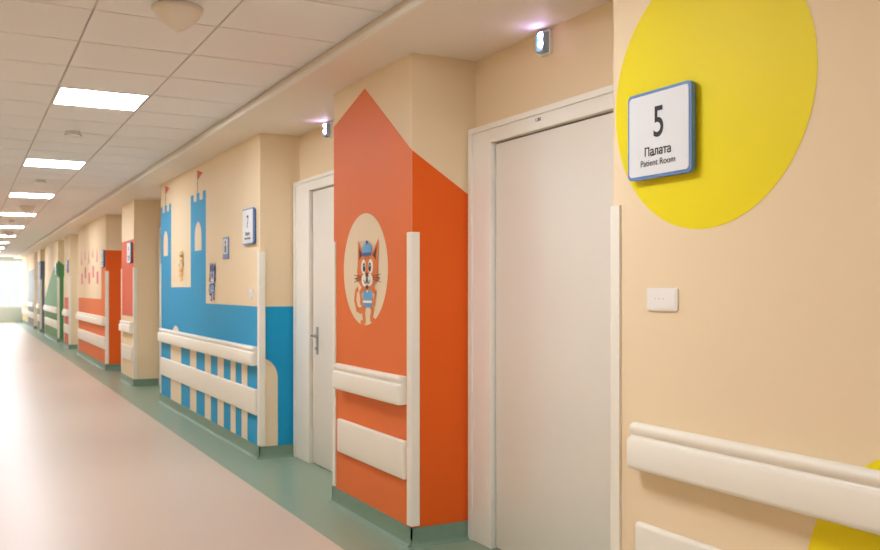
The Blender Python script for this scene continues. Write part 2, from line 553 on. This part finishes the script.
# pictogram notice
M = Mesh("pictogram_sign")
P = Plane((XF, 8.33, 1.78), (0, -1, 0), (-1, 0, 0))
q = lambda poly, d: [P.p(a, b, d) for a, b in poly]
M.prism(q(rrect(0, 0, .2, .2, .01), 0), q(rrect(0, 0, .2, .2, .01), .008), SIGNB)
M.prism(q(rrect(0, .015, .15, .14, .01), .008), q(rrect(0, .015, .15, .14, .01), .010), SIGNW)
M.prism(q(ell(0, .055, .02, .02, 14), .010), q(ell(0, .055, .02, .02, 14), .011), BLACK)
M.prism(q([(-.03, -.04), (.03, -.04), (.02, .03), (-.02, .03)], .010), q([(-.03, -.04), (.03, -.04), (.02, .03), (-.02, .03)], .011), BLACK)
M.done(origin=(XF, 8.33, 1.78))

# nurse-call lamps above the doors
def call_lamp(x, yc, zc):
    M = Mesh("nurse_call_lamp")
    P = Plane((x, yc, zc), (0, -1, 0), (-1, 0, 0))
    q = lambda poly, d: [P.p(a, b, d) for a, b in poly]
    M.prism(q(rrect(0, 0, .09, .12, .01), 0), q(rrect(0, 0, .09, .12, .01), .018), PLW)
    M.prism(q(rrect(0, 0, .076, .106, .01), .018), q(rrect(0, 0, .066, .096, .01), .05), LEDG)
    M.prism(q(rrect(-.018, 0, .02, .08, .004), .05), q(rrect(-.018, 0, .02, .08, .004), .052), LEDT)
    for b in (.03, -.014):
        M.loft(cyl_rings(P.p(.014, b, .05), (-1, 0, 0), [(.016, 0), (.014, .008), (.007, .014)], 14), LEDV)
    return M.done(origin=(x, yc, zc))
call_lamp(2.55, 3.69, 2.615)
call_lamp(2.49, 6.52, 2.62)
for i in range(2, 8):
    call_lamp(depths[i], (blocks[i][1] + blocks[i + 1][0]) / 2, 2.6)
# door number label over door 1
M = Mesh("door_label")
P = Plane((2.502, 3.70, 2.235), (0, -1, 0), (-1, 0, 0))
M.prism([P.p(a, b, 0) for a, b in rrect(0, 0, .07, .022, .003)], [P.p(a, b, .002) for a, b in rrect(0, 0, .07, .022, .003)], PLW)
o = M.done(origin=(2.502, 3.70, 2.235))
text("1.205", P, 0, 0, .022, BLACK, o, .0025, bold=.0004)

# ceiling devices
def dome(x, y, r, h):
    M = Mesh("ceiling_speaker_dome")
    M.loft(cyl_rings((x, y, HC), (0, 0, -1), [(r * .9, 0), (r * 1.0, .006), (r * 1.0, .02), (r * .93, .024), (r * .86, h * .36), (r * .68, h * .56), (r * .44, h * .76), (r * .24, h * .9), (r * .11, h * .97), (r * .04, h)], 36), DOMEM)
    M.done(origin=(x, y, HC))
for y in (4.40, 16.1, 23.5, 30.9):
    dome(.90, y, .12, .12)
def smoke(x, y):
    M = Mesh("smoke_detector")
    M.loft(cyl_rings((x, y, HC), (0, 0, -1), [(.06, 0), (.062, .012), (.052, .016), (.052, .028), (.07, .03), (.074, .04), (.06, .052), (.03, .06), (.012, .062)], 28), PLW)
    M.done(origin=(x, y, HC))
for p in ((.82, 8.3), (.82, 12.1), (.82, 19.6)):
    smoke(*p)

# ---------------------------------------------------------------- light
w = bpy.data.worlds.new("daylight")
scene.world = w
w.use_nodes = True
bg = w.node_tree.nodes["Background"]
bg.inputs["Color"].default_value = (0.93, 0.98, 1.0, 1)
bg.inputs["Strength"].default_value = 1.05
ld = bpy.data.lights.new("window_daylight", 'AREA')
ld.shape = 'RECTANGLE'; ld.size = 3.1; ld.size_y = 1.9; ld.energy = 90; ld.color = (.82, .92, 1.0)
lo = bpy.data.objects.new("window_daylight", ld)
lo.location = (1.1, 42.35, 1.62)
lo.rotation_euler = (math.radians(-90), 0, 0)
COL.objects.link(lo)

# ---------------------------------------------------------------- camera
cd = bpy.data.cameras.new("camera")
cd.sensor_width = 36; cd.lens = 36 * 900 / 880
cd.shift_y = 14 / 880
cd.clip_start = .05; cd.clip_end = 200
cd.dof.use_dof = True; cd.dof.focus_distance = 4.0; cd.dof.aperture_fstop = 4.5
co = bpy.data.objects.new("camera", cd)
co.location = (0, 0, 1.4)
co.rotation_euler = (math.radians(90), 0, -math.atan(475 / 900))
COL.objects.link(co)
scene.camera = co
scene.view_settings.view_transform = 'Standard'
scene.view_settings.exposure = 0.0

* * *

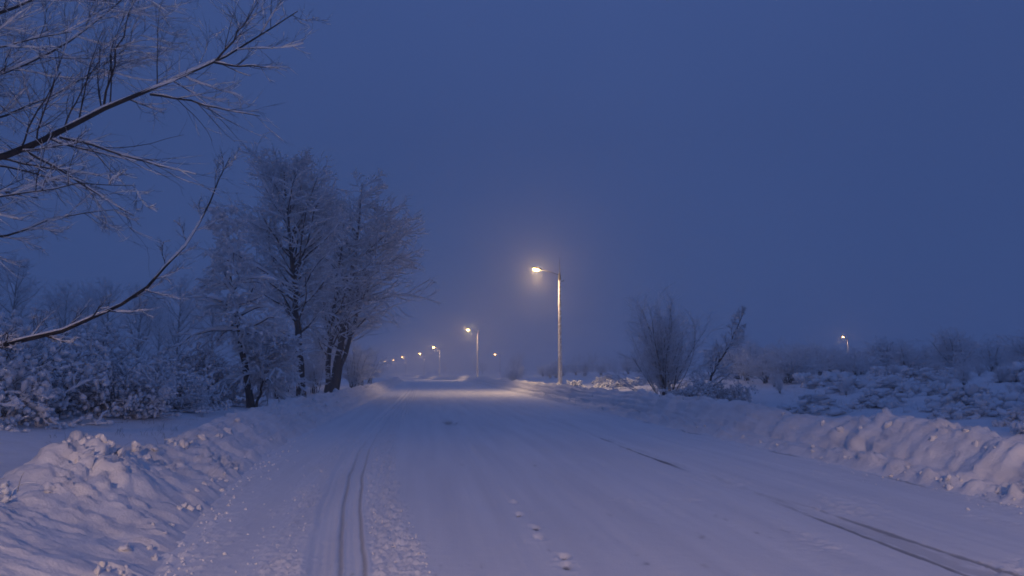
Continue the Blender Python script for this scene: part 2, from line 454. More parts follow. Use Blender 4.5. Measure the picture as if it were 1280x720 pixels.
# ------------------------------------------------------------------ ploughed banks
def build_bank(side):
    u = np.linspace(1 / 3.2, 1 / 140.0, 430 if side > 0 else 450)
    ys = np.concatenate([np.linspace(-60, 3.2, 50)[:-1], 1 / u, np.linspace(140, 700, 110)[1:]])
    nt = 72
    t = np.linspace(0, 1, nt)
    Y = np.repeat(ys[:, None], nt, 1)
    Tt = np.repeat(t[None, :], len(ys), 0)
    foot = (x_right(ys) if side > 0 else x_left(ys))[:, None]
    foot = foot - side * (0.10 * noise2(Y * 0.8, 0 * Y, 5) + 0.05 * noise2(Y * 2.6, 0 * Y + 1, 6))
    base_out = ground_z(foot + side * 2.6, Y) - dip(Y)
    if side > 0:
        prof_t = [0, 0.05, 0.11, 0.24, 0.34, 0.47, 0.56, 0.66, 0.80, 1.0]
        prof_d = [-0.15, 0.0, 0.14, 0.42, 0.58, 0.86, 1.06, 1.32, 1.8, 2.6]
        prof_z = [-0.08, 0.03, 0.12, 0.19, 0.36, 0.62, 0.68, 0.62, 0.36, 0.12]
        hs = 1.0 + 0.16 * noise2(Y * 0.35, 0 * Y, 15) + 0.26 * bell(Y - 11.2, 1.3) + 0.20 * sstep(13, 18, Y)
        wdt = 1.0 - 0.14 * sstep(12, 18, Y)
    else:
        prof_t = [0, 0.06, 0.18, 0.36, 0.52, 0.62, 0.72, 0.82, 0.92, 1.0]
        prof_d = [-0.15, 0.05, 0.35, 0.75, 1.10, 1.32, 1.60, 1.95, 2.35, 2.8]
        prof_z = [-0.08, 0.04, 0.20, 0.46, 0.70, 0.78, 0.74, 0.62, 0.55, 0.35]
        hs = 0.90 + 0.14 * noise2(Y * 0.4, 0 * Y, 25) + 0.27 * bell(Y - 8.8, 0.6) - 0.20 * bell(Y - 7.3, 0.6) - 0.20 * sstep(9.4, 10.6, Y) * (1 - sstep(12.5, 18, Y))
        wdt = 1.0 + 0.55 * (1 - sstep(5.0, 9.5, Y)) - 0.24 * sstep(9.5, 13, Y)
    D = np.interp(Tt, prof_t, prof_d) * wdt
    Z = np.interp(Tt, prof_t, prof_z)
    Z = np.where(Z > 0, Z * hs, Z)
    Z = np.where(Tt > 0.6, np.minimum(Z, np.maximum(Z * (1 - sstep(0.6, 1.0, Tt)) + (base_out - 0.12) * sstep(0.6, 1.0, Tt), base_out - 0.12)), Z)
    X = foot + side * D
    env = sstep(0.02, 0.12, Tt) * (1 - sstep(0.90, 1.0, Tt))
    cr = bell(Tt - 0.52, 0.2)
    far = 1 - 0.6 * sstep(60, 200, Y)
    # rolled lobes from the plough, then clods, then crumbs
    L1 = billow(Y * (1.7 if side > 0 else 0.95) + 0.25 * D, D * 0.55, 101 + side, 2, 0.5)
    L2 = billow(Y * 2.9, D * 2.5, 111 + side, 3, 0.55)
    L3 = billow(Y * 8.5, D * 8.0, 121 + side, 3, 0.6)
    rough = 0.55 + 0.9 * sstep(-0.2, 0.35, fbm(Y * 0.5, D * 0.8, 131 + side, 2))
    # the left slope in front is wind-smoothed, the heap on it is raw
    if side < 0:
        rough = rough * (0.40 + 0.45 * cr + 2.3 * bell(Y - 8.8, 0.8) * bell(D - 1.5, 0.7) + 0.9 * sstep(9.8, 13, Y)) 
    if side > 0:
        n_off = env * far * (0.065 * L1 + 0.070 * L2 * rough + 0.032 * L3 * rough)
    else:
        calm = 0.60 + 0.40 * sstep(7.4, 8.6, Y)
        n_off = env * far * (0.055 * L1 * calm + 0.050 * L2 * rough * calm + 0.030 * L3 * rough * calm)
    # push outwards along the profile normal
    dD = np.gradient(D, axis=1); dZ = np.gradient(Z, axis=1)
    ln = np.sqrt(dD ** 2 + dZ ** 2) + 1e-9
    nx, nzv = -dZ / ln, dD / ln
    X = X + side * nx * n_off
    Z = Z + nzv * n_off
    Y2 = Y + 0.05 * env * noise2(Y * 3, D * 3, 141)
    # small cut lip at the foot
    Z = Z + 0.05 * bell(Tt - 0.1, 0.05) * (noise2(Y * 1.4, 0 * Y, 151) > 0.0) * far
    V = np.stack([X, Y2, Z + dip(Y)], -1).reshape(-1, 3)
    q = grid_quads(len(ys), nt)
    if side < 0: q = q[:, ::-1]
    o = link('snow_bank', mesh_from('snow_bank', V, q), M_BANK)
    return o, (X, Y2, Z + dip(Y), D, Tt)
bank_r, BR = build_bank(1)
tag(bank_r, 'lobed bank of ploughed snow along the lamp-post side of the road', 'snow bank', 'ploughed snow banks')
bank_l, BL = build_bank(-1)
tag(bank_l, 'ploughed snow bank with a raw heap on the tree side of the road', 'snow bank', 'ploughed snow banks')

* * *

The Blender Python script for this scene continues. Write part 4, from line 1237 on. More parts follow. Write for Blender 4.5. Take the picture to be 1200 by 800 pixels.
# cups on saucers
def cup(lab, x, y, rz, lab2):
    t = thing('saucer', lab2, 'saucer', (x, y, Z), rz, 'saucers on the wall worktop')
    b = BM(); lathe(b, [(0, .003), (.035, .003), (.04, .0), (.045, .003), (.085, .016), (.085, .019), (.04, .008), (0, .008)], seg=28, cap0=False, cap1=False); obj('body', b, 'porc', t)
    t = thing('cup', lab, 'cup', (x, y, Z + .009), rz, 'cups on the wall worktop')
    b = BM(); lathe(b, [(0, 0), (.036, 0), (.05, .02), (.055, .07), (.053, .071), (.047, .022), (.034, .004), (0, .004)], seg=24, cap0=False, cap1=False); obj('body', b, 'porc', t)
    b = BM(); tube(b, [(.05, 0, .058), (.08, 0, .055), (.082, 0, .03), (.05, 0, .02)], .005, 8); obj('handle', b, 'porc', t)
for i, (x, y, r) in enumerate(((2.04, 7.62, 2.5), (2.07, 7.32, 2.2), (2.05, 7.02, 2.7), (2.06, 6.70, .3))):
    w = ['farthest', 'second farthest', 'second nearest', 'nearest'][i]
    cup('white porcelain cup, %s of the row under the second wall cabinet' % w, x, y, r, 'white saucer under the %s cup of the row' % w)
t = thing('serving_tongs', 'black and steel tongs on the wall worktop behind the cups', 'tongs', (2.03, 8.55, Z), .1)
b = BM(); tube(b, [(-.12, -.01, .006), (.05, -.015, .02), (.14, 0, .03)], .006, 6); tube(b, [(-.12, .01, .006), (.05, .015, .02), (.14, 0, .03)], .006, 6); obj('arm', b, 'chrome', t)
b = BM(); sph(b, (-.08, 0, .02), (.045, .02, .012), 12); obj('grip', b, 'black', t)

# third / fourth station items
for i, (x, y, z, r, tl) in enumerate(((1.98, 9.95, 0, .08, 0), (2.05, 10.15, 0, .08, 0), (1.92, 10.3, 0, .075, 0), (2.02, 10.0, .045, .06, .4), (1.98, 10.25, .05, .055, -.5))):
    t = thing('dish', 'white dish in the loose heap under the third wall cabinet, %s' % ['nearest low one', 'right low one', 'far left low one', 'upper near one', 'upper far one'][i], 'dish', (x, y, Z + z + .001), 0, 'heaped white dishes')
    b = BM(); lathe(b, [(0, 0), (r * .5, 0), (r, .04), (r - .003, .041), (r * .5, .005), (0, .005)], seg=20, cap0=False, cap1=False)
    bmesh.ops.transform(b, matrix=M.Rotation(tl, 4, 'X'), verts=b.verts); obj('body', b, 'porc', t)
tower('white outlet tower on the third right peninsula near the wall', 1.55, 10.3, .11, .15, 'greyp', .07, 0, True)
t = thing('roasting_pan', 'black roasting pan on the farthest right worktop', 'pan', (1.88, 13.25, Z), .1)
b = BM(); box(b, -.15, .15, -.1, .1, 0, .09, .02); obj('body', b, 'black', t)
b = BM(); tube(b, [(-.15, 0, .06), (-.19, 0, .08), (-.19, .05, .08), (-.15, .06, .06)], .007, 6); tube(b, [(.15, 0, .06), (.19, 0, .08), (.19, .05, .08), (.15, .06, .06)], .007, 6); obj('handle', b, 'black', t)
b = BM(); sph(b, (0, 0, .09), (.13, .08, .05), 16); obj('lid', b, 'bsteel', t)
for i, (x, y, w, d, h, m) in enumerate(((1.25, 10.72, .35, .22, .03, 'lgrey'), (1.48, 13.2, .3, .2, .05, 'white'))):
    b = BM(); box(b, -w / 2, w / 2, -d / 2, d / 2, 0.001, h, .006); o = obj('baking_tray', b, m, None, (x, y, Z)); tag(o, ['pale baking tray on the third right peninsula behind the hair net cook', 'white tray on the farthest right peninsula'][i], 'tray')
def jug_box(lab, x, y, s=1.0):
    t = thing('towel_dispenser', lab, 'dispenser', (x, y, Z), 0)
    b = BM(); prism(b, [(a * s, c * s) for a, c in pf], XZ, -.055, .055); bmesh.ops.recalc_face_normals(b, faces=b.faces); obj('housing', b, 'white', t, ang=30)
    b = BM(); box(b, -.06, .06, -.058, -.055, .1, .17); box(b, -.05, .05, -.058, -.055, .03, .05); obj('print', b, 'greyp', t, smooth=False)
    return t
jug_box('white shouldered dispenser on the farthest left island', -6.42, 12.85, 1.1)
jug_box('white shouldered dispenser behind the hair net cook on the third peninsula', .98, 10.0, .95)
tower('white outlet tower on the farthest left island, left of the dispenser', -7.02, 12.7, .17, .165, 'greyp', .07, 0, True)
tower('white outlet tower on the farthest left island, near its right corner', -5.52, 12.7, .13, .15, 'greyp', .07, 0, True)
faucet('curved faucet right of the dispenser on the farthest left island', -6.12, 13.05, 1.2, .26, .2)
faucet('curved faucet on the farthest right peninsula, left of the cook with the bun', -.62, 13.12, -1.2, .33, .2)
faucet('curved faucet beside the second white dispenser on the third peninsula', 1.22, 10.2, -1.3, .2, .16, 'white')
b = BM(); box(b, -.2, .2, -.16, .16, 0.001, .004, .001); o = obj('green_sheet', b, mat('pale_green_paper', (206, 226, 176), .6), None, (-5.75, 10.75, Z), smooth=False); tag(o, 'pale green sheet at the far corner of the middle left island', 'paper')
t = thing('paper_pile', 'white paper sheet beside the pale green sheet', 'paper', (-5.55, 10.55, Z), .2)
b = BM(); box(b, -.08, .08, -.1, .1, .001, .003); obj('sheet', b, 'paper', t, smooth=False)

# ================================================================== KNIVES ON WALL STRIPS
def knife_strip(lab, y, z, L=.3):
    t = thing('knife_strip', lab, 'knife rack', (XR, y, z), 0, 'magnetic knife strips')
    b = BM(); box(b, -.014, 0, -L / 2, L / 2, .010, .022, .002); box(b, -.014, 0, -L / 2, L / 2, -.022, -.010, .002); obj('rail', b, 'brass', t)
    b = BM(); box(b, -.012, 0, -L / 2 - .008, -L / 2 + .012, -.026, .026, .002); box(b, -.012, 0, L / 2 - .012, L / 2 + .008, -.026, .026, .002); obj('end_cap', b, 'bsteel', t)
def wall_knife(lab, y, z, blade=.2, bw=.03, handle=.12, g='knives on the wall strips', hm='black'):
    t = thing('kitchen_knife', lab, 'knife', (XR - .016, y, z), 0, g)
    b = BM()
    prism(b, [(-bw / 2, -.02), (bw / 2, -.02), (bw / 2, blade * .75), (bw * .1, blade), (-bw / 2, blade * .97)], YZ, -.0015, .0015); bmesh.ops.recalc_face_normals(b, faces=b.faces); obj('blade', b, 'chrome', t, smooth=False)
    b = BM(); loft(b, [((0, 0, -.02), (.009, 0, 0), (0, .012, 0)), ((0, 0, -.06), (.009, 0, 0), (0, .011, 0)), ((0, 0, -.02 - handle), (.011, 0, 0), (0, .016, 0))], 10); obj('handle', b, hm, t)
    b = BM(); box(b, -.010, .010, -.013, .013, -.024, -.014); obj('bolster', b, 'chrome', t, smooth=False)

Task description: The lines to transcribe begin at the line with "finishes the script." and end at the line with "M.done(origin=(XF, 8.33, 1.78))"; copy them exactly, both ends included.

The completed task:
The Blender Python script for this scene continues. Write part 2, from line 553 on. This part finishes the script.
# pictogram notice
M = Mesh("pictogram_sign")
P = Plane((XF, 8.33, 1.78), (0, -1, 0), (-1, 0, 0))
q = lambda poly, d: [P.p(a, b, d) for a, b in poly]
M.prism(q(rrect(0, 0, .2, .2, .01), 0), q(rrect(0, 0, .2, .2, .01), .008), SIGNB)
M.prism(q(rrect(0, .015, .15, .14, .01), .008), q(rrect(0, .015, .15, .14, .01), .010), SIGNW)
M.prism(q(ell(0, .055, .02, .02, 14), .010), q(ell(0, .055, .02, .02, 14), .011), BLACK)
M.prism(q([(-.03, -.04), (.03, -.04), (.02, .03), (-.02, .03)], .010), q([(-.03, -.04), (.03, -.04), (.02, .03), (-.02, .03)], .011), BLACK)
M.done(origin=(XF, 8.33, 1.78))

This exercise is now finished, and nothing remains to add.